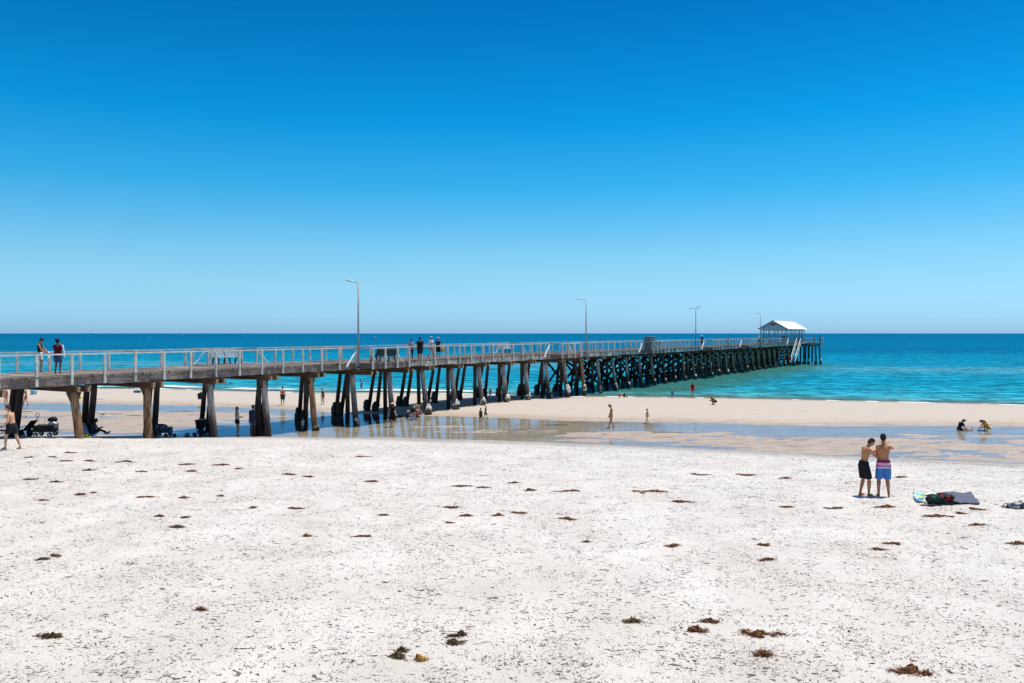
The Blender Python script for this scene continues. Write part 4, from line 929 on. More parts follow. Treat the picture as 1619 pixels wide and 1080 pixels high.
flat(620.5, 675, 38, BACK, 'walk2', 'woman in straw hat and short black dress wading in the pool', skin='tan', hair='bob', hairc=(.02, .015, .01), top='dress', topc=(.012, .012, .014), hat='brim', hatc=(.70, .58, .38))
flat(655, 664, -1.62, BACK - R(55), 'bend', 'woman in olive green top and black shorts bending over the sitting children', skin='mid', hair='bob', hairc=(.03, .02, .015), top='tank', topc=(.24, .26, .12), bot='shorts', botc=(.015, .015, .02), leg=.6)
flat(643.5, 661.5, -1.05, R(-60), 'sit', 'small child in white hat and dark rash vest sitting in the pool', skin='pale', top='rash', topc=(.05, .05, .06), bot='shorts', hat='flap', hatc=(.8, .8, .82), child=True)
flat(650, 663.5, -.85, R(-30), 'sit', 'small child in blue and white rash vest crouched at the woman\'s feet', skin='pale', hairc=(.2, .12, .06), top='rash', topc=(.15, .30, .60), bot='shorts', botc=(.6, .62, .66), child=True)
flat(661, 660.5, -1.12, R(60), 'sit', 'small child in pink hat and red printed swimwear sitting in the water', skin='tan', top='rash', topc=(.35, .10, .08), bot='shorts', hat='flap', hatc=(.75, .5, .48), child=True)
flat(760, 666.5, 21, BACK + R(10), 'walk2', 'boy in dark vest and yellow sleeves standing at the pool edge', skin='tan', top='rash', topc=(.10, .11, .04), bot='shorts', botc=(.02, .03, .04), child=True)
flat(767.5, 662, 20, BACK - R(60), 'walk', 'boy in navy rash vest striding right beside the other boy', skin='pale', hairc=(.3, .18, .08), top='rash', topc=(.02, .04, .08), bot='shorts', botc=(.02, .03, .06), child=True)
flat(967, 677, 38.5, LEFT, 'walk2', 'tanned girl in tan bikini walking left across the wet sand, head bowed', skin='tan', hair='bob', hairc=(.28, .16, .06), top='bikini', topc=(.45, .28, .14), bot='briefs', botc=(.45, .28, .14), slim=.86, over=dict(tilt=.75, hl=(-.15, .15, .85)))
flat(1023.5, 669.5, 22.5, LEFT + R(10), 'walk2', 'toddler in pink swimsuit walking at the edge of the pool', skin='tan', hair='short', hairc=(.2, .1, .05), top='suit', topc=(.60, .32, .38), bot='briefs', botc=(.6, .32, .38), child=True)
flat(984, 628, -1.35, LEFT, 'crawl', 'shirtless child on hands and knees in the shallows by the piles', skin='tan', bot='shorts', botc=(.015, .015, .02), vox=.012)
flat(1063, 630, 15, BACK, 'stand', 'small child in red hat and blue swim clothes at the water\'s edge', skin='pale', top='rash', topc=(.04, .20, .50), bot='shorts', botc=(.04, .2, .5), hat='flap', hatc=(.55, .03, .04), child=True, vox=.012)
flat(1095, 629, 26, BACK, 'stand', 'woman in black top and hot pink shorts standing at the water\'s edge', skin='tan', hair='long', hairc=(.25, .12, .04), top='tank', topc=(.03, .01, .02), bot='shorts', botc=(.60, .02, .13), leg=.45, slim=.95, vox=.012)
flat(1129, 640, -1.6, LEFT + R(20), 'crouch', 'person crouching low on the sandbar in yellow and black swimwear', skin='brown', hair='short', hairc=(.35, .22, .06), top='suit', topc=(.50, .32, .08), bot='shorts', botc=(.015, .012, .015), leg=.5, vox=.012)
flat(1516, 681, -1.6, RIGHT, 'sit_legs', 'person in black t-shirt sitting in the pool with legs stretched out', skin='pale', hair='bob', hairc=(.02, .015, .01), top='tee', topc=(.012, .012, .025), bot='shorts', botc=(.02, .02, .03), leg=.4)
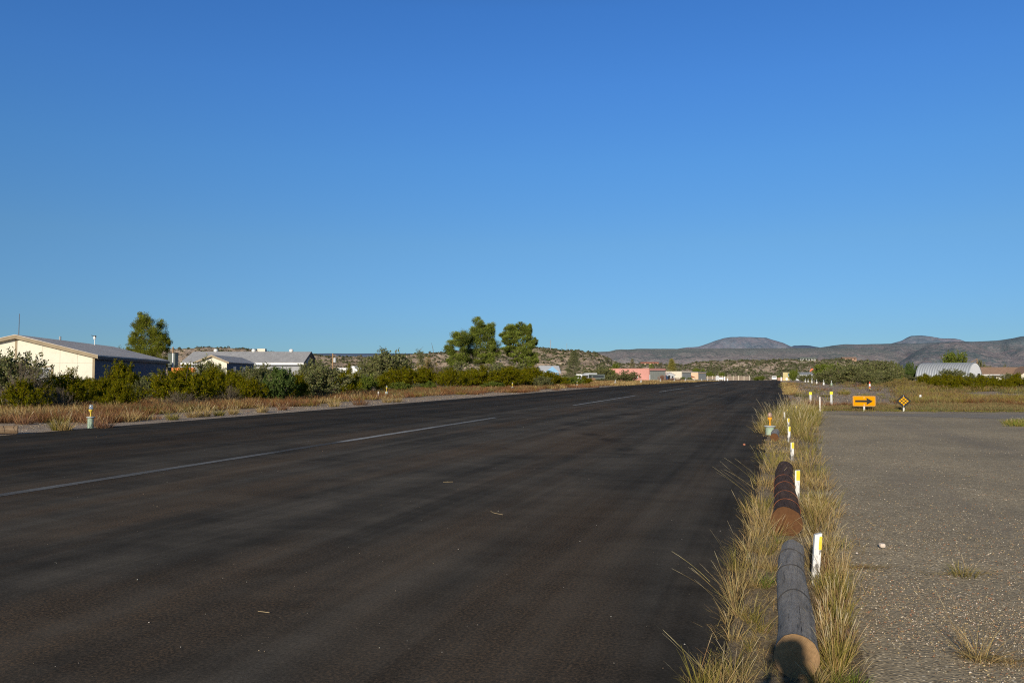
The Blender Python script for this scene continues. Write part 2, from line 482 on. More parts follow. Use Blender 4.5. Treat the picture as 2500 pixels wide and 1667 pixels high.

The problem: Leave the images out, please, and restate each line word for word.

Exercise result:
The Blender Python script for this scene continues. Write part 4, from line 929 on. More parts follow. Treat the picture as 1619 pixels wide and 1080 pixels high.
flat(620.5, 675, 38, BACK, 'walk2', 'woman in straw hat and short black dress wading in the pool', skin='tan', hair='bob', hairc=(.02, .015, .01), top='dress', topc=(.012, .012, .014), hat='brim', hatc=(.70, .58, .38))
flat(655, 664, -1.62, BACK - R(55), 'bend', 'woman in olive green top and black shorts bending over the sitting children', skin='mid', hair='bob', hairc=(.03, .02, .015), top='tank', topc=(.24, .26, .12), bot='shorts', botc=(.015, .015, .02), leg=.6)
flat(643.5, 661.5, -1.05, R(-60), 'sit', 'small child in white hat and dark rash vest sitting in the pool', skin='pale', top='rash', topc=(.05, .05, .06), bot='shorts', hat='flap', hatc=(.8, .8, .82), child=True)
flat(650, 663.5, -.85, R(-30), 'sit', 'small child in blue and white rash vest crouched at the woman\'s feet', skin='pale', hairc=(.2, .12, .06), top='rash', topc=(.15, .30, .60), bot='shorts', botc=(.6, .62, .66), child=True)
flat(661, 660.5, -1.12, R(60), 'sit', 'small child in pink hat and red printed swimwear sitting in the water', skin='tan', top='rash', topc=(.35, .10, .08), bot='shorts', hat='flap', hatc=(.75, .5, .48), child=True)
flat(760, 666.5, 21, BACK + R(10), 'walk2', 'boy in dark vest and yellow sleeves standing at the pool edge', skin='tan', top='rash', topc=(.10, .11, .04), bot='shorts', botc=(.02, .03, .04), child=True)
flat(767.5, 662, 20, BACK - R(60), 'walk', 'boy in navy rash vest striding right beside the other boy', skin='pale', hairc=(.3, .18, .08), top='rash', topc=(.02, .04, .08), bot='shorts', botc=(.02, .03, .06), child=True)
flat(967, 677, 38.5, LEFT, 'walk2', 'tanned girl in tan bikini walking left across the wet sand, head bowed', skin='tan', hair='bob', hairc=(.28, .16, .06), top='bikini', topc=(.45, .28, .14), bot='briefs', botc=(.45, .28, .14), slim=.86, over=dict(tilt=.75, hl=(-.15, .15, .85)))
flat(1023.5, 669.5, 22.5, LEFT + R(10), 'walk2', 'toddler in pink swimsuit walking at the edge of the pool', skin='tan', hair='short', hairc=(.2, .1, .05), top='suit', topc=(.60, .32, .38), bot='briefs', botc=(.6, .32, .38), child=True)
flat(984, 628, -1.35, LEFT, 'crawl', 'shirtless child on hands and knees in the shallows by the piles', skin='tan', bot='shorts', botc=(.015, .015, .02), vox=.012)
flat(1063, 630, 15, BACK, 'stand', 'small child in red hat and blue swim clothes at the water\'s edge', skin='pale', top='rash', topc=(.04, .20, .50), bot='shorts', botc=(.04, .2, .5), hat='flap', hatc=(.55, .03, .04), child=True, vox=.012)
flat(1095, 629, 26, BACK, 'stand', 'woman in black top and hot pink shorts standing at the water\'s edge', skin='tan', hair='long', hairc=(.25, .12, .04), top='tank', topc=(.03, .01, .02), bot='shorts', botc=(.60, .02, .13), leg=.45, slim=.95, vox=.012)
flat(1129, 640, -1.6, LEFT + R(20), 'crouch', 'person crouching low on the sandbar in yellow and black swimwear', skin='brown', hair='short', hairc=(.35, .22, .06), top='suit', topc=(.50, .32, .08), bot='shorts', botc=(.015, .012, .015), leg=.5, vox=.012)
flat(1516, 681, -1.6, RIGHT, 'sit_legs', 'person in black t-shirt sitting in the pool with legs stretched out', skin='pale', hair='bob', hairc=(.02, .015, .01), top='tee', topc=(.012, .012, .025), bot='shorts', botc=(.02, .02, .03), leg=.4)
The Blender Python script for this scene continues. Write part 2, from line 482 on. More parts follow. Use Blender 4.5. Treat the picture as 2500 pixels wide and 1667 pixels high.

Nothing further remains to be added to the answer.